* _Record list_:
_ _ _

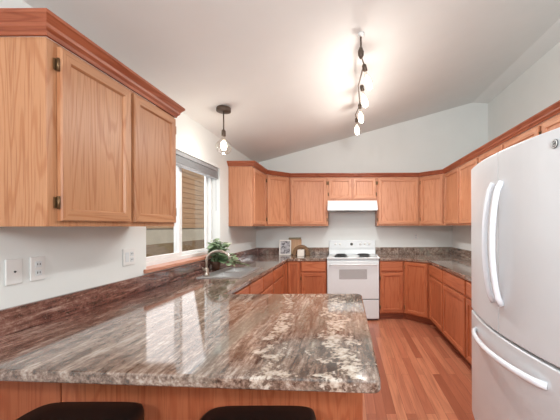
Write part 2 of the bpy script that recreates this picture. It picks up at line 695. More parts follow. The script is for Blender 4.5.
# ---------------------------------------------------------------- cabinets
def door(parent, x0, x1, z0, z1, mv, mh, y=-0.002, fw=0.052, hinge='l', name='door'):
    """framed door with a recessed panel; front looks along -y"""
    rows = [(0.0, y), (0.0, y - 0.014), (0.005, y - 0.019), (fw - 0.007, y - 0.019), (fw, y - 0.010), (fw, y)]
    v = []
    for d, yy in rows:
        v += [(x0 + d, yy, z0 + d), (x1 - d, yy, z0 + d), (x1 - d, yy, z1 - d), (x0 + d, yy, z1 - d)]
    m = MB()
    n = len(rows)
    m.v = v
    for r in range(n):
        q = (r + 1) % n
        for k in range(4):
            j = (k + 1) % 4
            m.f.append([r * 4 + k, r * 4 + j, q * 4 + j, q * 4 + k])
            m.m.append(1 if k in (0, 2) else 0)
            m.s.append(False)
    d = m.build(name, [mv, mh], parent)
    MB().box(x0 + fw - 0.001, x1 - fw + 0.001, y - 0.008, y - 0.001, z0 + fw - 0.001, z1 - fw + 0.001).build('panel', mv, d)
    if hinge:
        hx = x0 - 0.006 if hinge == 'l' else x1 + 0.006
        for hz in (z0 + 0.075, z1 - 0.075):
            h = MB().lathe([(0.0055, -0.026), (0.0055, 0.026)], (hx, y - 0.011, hz), 8)
            h.box(hx - 0.011, hx + 0.011, y - 0.0052, y - 0.0005, hz - 0.022, hz + 0.022)
            h.build('hinge', hinge_m, d)
    return d


def drawer(parent, x0, x1, z0, z1, mh, y=-0.002, name='drawer_front'):
    m = MB()
    rows = [(0.0, y), (0.0, y - 0.012), (0.009, y - 0.019)]
    v = []
    for d, yy in rows:
        v += [(x0 + d, yy, z0 + d), (x1 - d, yy, z0 + d), (x1 - d, yy, z1 - d), (x0 + d, yy, z1 - d)]
    f = [(0, 3, 2, 1), (8, 9, 10, 11)]
    for r in range(2):
        for k in range(4):
            j = (k + 1) % 4
            f.append((r * 4 + k, r * 4 + j, r * 4 + 4 + j, r * 4 + 4 + k))
    m.add(v, f)
    return m.build(name, mh, parent)


UB, UT = 1.372, 2.125


def upper(label, cat, loc, rz, w, ndoors, z0=UB, z1=UT, depth=0.303, mv=oak_v, mh=oak_h, hinges=None, mleft=0.018, group=None, name='wall_cabinet', mright=None):
    t = thing(name, label, cat, loc, rz, group or 'oak wall cabinets')
    h = z1 - z0
    mright = mleft if mright is None else mright
    MB().box(-w / 2, w / 2, 0, depth, 0, h).build('body', mv, t, 0.002)
    a, b = -w / 2 + mleft, w / 2 - mright
    gap = 0.026
    dw = (b - a - gap * (ndoors - 1)) / ndoors
    hinges = hinges or ('l' if ndoors == 1 else 'lr')
    for i in range(ndoors):
        x0 = a + i * (dw + gap)
        door(t, x0, x0 + dw, 0.022, h - 0.016, mv, mh, hinge=hinges[i], fw=0.052 if dw > 0.3 else 0.042)
    return t


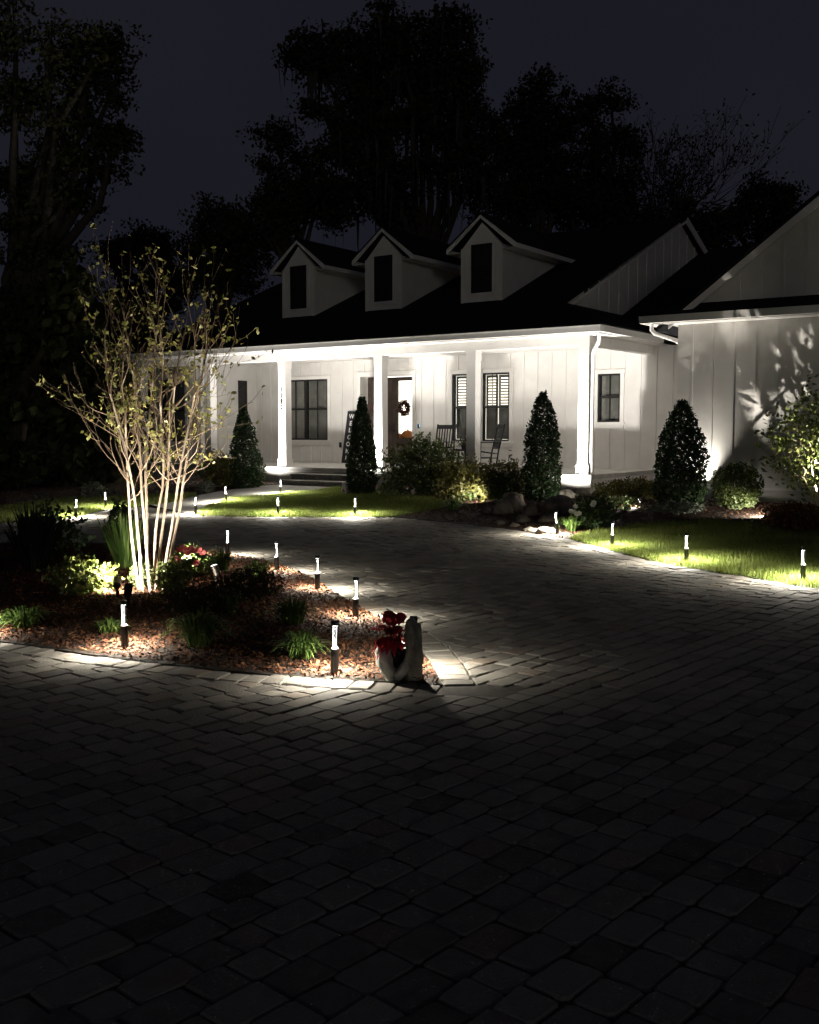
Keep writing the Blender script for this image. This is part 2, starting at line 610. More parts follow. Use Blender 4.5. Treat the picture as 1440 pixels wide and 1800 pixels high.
WALK = edge_ll[max(0, _i - 14):] + [hw(-7.9, -1.15), hw(-5.85, -1.15)] + walk_r
far_edge = edge_ll[:max(1, _i - 14)] + [walk_r[-1]] + lawn_c_front + bed_front[1:] + lawn_r_front[1:]
DRIVE = far_edge + [(14, 6), (14, -5), (-15, -5), (-15, far_edge[0][1])]


def bed_height(X, Y, poly, h, ramp_w):
    P = np.stack([np.atleast_1d(X), np.atleast_1d(Y)], axis=1)
    d, _ = dist_poly(P, poly)
    return np.where(inside(P, poly), h * sstep(0.02, ramp_w, d), 0.0)


def ground_z(X, Y):
    scalar = np.isscalar(X)
    X1, Y1 = np.atleast_1d(np.asarray(X, float)), np.atleast_1d(np.asarray(Y, float))
    z = gz(X1, Y1)
    z = z + bed_height(X1, Y1, ISLAND, 0.10, 1.3)
    z = z + bed_height(X1, Y1, BED_C, 0.09, 1.5)
    z = z + bed_height(X1, Y1, BED_L, 0.06, 1.0)
    return float(z[0]) if scalar else z


def at(px, py):
    """point of the garden surface seen at a pixel of the photograph"""
    x, y = ground(px, py, ground_z)
    return Vector((x, y, ground_z(x, y)))


def sheet(name, poly, m, dz, zf, cell=0.3):
    """a ground sheet that fills an outline and follows the height function"""
    bm = bmesh.new()
    vs = [bm.verts.new((p[0], p[1], 0)) for p in poly]
    f = bm.faces.new(vs)
    bmesh.ops.triangulate(bm, faces=[f])
    xs = [p[0] for p in poly]
    ys = [p[1] for p in poly]
    for ax, lo, hi in ((0, min(xs), max(xs)), (1, min(ys), max(ys))):
        k = lo + cell
        while k < hi:
            no = (1, 0, 0) if ax == 0 else (0, 1, 0)
            bmesh.ops.bisect_plane(bm, geom=bm.verts[:] + bm.edges[:] + bm.faces[:], plane_co=(k, k, 0), plane_no=no)
            k += cell
    bmesh.ops.recalc_face_normals(bm, faces=bm.faces)
    bm.verts.ensure_lookup_table()
    Z = zf(np.array([v.co.x for v in bm.verts]), np.array([v.co.y for v in bm.verts]))
    for v, z in zip(bm.verts, Z):
        v.co.z = z + dz
    if bm.faces and sum(f.normal.z for f in bm.faces) < 0:
        bmesh.ops.reverse_faces(bm, faces=bm.faces)
    me = bpy.data.meshes.new(name)
    bm.to_mesh(me)
    bm.free()
    return structure(place(name, me, m))


# ------------------------------------------------------------------ ground
gx = np.array([-600, -250, -120, -60] + list(np.arange(-30, 30.1, 1.0)) + [60, 120, 250, 600])
gy = np.array([-300, -100, -30] + list(np.arange(-8, 60.1, 1.0)) + [120, 250, 900])
GX, GY = np.meshgrid(gx, gy, indexing='ij')
GZ = gz(GX, GY) - 0.06
V = np.stack([GX, GY, GZ], axis=2).reshape(-1, 3)
ny = len(gy)
ii, jj = np.meshgrid(np.arange(len(gx) - 1), np.arange(ny - 1), indexing='ij')
a = (ii * ny + jj).ravel()
F = np.stack([a, a + ny, a + ny + 1, a + 1], axis=1)
structure(place('terrain', np_mesh('terrain', V, F), M['terrain']))

drive = sheet('driveway', DRIVE, M['joint'], -0.010, lambda X, Y: 0 * X, 2.0)
sheet('lawn', LAWN_C, M['turf'], 0.0, gz, 0.5)
sheet('lawn', LAWN_R, M['turf'], 0.0, gz, 0.5)
sheet('lawn', LAWN_L, M['turf'], 0.0, gz, 0.5)
sheet('walkway', WALK, M['walk'], 0.006, gz, 0.5)
sheet('mulch_bed', ISLAND, M['soil'], 0.004, ground_z, 0.3)
sheet('mulch_bed', BED_C, M['soil'], 0.004, ground_z, 0.3)
sheet('mulch_bed', BED_L, M['soil'], 0.004, ground_z, 0.3)


# pavers: every one a tumbled block; the largest in view are parts of the drive, the rest one joined part
def clip_half(poly, p, n):
    out = []
    for i in range(len(poly)):
        a, b = poly[i], poly[(i + 1) % len(poly)]
        da = (a[0] - p[0]) * n[0] + (a[1] - p[1]) * n[1]
        db = (b[0] - p[0]) * n[0] + (b[1] - p[1]) * n[1]
        if da >= 0:
            out.append(a)
        if (da >= 0) != (db >= 0):
            t = da / (da - db)
            out.append((a[0] + (b[0] - a[0]) * t, a[1] + (b[1] - a[1]) * t))
    return out


def area(poly):
    return 0.5 * sum(poly[i][0] * poly[(i + 1) % len(poly)][1] - poly[(i + 1) % len(poly)][0] * poly[i][1] for i in range(len(poly)))


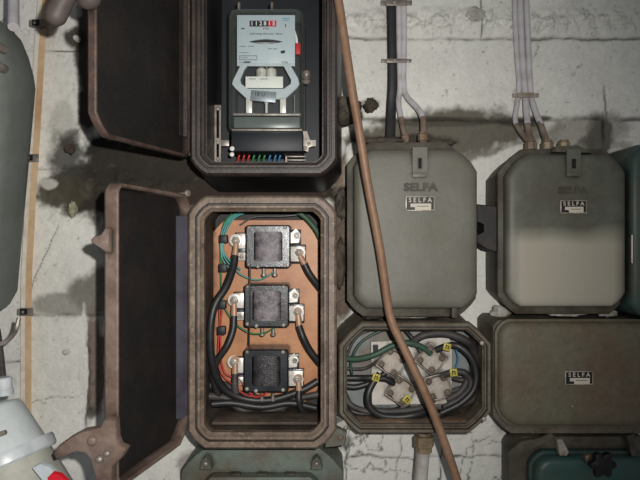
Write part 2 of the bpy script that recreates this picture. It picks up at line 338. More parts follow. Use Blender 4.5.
    m = bpy.data.materials.new('whitewashed masonry'); m.use_nodes = True; nt = m.node_tree; N = nt.nodes; L = nt.links; b = N['Principled BSDF']; b.inputs['Roughness'].default_value = .85; b.inputs['Specular IOR Level'].default_value = .2
    a = N.new('ShaderNodeAttribute'); a.attribute_name = 'whitewash';     tc = N.new('ShaderNodeTexCoord'); nz_ = N.new('ShaderNodeTexNoise'); nz_.inputs['Scale'].default_value = 70; nz_.inputs['Detail'].default_value = 10; nz_.inputs['Roughness'].default_value = .65; L.new(tc.outputs['Object'], nz_.inputs['Vector'])
    mr = N.new('ShaderNodeMapRange'); mr.inputs[1].default_value = .3; mr.inputs[2].default_value = .7; mr.inputs[3].default_value = .92; mr.inputs[4].default_value = 1.05; n3 = N.new('ShaderNodeTexNoise'); n3.inputs['Scale'].default_value = 150; n3.inputs['Detail'].default_value = 6; L.new(tc.outputs['Object'], n3.inputs['Vector']); L.new(n3.outputs['Fac'], mr.inputs[0])
    vm = N.new('ShaderNodeVectorMath'); vm.operation = 'SCALE'; L.new(a.outputs['Color'], vm.inputs[0]); L.new(mr.outputs[0], vm.inputs['Scale']); L.new(vm.outputs[0], b.inputs['Base Color'])
    bp = N.new('ShaderNodeBump'); bp.inputs['Strength'].default_value = .5; bp.inputs['Distance'].default_value = .004; L.new(nz_.outputs['Fac'], bp.inputs['Height']); L.new(bp.outputs[0], b.inputs['Normal'])
    me.materials.append(m); o = bpy.data.objects.new('wall_back', me); COL.objects.link(o); o['kind'] = 'structure'
build_wall()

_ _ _

Copy each line holding the word "More" from the listing above.

* _Exercise response_:
Write part 2 of the bpy script that recreates this picture. It picks up at line 695. More parts follow. The script is for Blender 4.5.
Keep writing the Blender script for this image. This is part 2, starting at line 610. More parts follow. Use Blender 4.5. Treat the picture as 1440 pixels wide and 1800 pixels high.
Write part 2 of the bpy script that recreates this picture. It picks up at line 338. More parts follow. Use Blender 4.5.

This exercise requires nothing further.